EX-5 2 dex5.htm OPINION OF COUNSEL Opinion of Counsel

Exhibit 5

May 31, 2011

Zebra Technologies Corporation

475 Half Day Road, Suite 500

Lincolnshire, Illinois 60069

Re: Registration Statement on Form S-8

Ladies and Gentlemen:

I am General Counsel for Zebra Technologies Corporation, a Delaware corporation (“Zebra”), and have acted as counsel for Zebra in connection with the preparation and filing of a Registration Statement on Form S-8 (the “Registration Statement”) with the Securities and Exchange Commission (the “Commission”) under the Securities Act of 1933, as amended (the “Securities Act”), relating to the registration of 7,000,000 shares of Class A Common Stock, $.01 par value (the “Registered Common Stock”), together with 7,000,000 Preferred Stock Purchase Rights of Zebra (the “Registered Rights”) associated therewith, to be issued under the Zebra Technologies Corporation 2011 Long-Term Incentive Plan (the “LTIP”) and the Zebra Technologies Corporation 2011 Employee Stock Purchase Plan (the “ESPP” and, together with the LTIP, the “Plans”). The terms of the Registered Rights are set forth in the Rights Agreement, dated as of March 14, 2002 (the “Rights Agreement”), between Zebra and Mellon Investor Services LLC, as Rights Agent.

I am familiar with the Plans, the Rights Agreement and the Registration Statement. I have also examined originals, or copies of originals certified or otherwise identified to my satisfaction, of Zebra’s corporate records. I have examined such questions of law and have satisfied myself to such matters of fact as I have deemed relevant and necessary as a basis for the opinions expressed herein. I have assumed the authenticity of all documents submitted to me as originals, the genuineness of all signatures, the legal capacity of all natural persons and the conformity with the original documents of any copies thereof submitted to me for my examination.

Based upon the foregoing, and subject to the qualifications and limitations hereinafter set forth, I am of the opinion that:

 

  1. Zebra is duly incorporated and validly existing under the laws of the State of Delaware.

 

  2. Each share of Registered Common Stock which is newly issued pursuant to any of the Plans will be legally issued, fully paid and non-assessable when (i) the Registration Statement shall have become effective under the Securities Act; (ii) Zebra’s Board of Directors or a duly authorized committee thereof shall have adopted final resolutions authorizing the issuance of such share for the consideration provided in the applicable Plan; and (iii) either a certificate representing such share of Registered Common Stock shall have been duly executed, countersigned and registered and duly delivered to the purchaser thereof upon payment of the agreed consideration therefor (not less than the par value thereof) or if any share of Registered Common Stock is to be issued in uncertificated form, Zebra’s books shall reflect the issuance of such share of Registered Common Stock to the purchaser thereof, upon payment of the agreed consideration therefor (not less than the par value thereof) in accordance with the terms of the applicable Plan.

 

  3. The Registered Right associated with each share of Registered Common Stock referred to in paragraph 2 will be validly issued when (i) the Registration Statement shall have become effective under the Securities Act, (ii) such Registered Right shall have been duly issued in accordance with the terms of the Rights Agreement and (iii) such associated share shall have been duly issued and paid for in paragraph 2.

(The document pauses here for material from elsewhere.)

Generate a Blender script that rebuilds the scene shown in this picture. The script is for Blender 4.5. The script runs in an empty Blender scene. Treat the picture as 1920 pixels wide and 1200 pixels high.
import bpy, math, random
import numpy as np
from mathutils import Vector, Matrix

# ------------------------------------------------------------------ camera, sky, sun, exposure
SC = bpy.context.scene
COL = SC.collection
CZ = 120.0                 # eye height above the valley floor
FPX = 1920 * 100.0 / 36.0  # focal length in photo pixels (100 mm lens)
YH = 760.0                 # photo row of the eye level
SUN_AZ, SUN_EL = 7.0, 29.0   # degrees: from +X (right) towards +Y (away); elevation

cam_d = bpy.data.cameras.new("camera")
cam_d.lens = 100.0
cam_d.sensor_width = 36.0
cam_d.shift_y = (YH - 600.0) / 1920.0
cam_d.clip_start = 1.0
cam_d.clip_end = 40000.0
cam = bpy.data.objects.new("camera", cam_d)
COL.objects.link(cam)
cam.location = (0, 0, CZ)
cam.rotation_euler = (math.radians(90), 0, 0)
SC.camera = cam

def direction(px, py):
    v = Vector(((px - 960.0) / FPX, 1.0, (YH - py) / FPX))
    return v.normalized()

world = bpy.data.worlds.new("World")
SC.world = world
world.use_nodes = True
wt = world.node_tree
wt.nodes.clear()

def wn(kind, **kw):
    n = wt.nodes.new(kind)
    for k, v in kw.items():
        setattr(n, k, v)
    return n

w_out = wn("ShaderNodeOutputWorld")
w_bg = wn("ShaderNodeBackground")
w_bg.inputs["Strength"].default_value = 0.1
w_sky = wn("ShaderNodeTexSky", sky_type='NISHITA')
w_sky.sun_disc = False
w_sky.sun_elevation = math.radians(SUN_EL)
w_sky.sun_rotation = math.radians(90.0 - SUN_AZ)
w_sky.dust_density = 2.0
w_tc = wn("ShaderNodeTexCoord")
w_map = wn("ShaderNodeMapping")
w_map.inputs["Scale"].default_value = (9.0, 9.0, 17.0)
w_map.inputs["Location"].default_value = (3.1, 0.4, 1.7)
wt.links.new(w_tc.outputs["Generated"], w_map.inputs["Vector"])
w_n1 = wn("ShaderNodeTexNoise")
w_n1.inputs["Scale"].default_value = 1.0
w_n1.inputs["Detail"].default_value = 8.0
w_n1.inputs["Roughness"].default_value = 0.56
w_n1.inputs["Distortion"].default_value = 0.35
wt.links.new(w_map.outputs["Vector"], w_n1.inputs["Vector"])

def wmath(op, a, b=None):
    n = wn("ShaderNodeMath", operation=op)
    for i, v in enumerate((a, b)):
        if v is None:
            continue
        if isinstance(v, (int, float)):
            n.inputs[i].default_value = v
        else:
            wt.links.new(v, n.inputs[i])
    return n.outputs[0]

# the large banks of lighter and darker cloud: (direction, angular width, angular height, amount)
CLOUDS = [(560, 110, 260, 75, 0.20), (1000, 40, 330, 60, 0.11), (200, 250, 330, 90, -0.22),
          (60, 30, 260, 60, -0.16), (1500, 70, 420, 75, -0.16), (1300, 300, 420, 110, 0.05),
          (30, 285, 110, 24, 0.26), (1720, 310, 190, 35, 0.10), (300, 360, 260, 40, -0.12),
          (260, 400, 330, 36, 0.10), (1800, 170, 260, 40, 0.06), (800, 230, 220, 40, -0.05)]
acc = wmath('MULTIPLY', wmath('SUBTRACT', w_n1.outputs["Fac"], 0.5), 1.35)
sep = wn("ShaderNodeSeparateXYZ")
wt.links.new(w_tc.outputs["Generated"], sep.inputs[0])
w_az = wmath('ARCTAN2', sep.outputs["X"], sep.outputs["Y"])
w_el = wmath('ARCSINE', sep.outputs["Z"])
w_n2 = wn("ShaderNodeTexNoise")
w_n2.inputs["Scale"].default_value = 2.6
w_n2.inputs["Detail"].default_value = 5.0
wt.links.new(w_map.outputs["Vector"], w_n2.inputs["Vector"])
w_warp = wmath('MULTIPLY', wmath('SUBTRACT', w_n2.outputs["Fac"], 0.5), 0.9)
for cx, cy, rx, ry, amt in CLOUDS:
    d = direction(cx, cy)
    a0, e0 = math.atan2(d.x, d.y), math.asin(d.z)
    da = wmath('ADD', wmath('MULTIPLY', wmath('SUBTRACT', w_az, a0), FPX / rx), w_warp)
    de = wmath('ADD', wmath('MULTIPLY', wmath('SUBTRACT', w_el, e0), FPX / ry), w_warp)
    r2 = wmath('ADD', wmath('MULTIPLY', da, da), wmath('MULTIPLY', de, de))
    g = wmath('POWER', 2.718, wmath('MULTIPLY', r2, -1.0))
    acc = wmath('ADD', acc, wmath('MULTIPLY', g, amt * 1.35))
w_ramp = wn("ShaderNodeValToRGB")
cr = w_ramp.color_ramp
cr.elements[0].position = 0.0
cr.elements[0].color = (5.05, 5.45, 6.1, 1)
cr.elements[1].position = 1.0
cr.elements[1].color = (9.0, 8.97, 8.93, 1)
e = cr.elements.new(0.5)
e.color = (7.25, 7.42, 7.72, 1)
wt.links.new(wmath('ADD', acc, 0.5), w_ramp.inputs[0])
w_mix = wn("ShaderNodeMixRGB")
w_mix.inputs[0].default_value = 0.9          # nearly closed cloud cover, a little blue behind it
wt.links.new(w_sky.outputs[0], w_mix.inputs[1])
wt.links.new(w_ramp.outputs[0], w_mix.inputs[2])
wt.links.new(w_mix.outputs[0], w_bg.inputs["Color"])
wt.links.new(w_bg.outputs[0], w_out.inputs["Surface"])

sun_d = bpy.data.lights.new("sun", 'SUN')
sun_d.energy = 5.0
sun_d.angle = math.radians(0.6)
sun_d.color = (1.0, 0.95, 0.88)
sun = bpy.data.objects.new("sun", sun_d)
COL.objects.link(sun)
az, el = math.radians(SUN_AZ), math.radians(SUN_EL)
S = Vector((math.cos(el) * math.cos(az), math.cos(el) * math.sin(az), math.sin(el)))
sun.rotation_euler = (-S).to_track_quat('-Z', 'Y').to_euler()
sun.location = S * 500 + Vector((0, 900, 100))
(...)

This opinion letter is limited to the General Corporation Law of the State of Delaware and the Securities Act. I express no opinion as to the application of the securities or blue sky laws of the various states or the District of Columbia to the issuance or sale of shares of Registered Common Stock or the Registered Rights. I hereby consent to the filing of this opinion letter as an exhibit to the Registration Statement. In giving such consent, I do not thereby admit that I am within the category of persons whose consent is required by Section 7 of the Securities Act or the related rules and regulations promulgated by the Commission.